On Harmony

  • Year 1107
  • Type Treatise
  • Genre theology
  • Tradition Medieval Catholic
  • Original language Latin

De Concordia represents Anselm of Canterbury's mature philosophical theology, written around 1107 as the final major work of his intellectual career. The treatise emerged from ongoing theological debates about divine sovereignty and human responsibility that had persisted since Augustine, debates made more pressing by contemporary discussions of grace, merit, and salvation. Anselm sought to resolve what seemed like irreconcilable tensions between God's absolute foreknowledge and omnipotence on one hand, and genuine human freedom and moral responsibility on the other.

The work's full title, "On the Harmony of Foreknowledge, Predestination, and Grace with Free Will," reveals its ambitious scope. Anselm argues that apparent contradictions between divine sovereignty and human freedom dissolve when properly understood. He distinguishes between different senses of necessity, showing that God's infallible foreknowledge does not impose compulsion on human choices. Divine predestination, he contends, operates through grace that enables rather than coerces human response. Free will remains intact because it consists in the capacity to choose rightly, not merely in the ability to choose between alternatives. Grace does not diminish human agency but restores it to its proper function. Throughout, Anselm employs his characteristic method of rigorous logical analysis combined with deep scriptural reflection, refusing to sacrifice either divine transcendence or human dignity.
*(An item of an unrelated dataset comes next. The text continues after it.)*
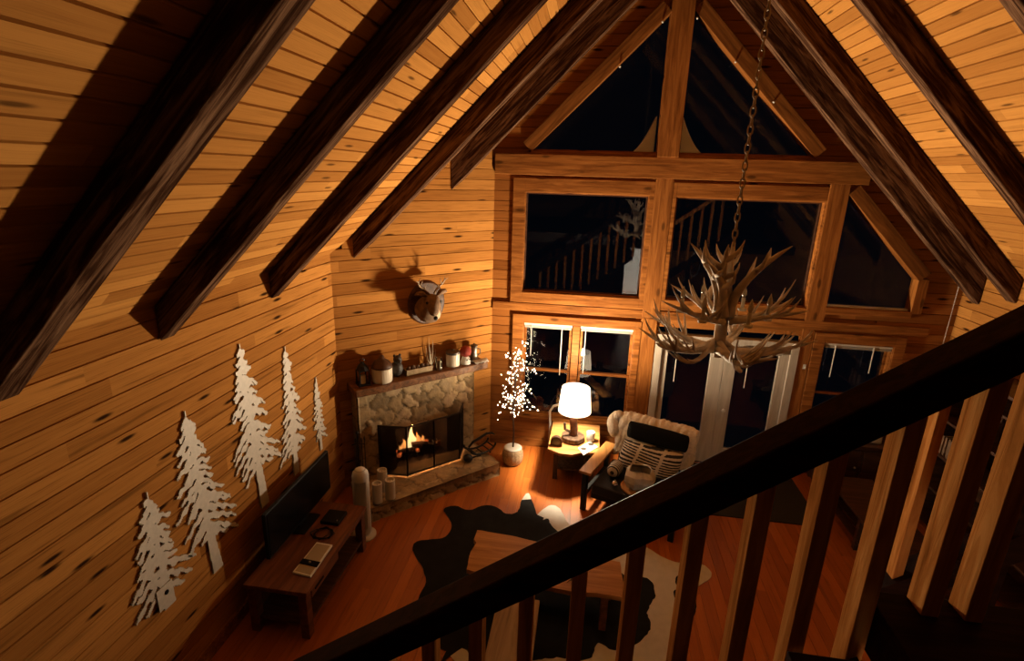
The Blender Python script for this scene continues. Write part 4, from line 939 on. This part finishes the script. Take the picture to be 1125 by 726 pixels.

De Concordia has remained influential in Christian theology as one of the most sophisticated medieval treatments of the freedom-sovereignty question. Its careful distinctions and logical precision influenced both Thomas Aquinas and later Reformed theologians, though they drew different conclusions from Anselm's framework. The work demonstrates how rigorous philosophical analysis can serve rather than threaten theological understanding. Readers should approach this as a demanding philosophical treatise requiring patience with medieval scholastic method. Those seeking devotional reading or practical spiritual guidance should look elsewhere, but students of theology, philosophy of religion, and anyone wrestling seriously with questions of divine action and human responsibility will find Anselm's reasoning both challenging and illuminating.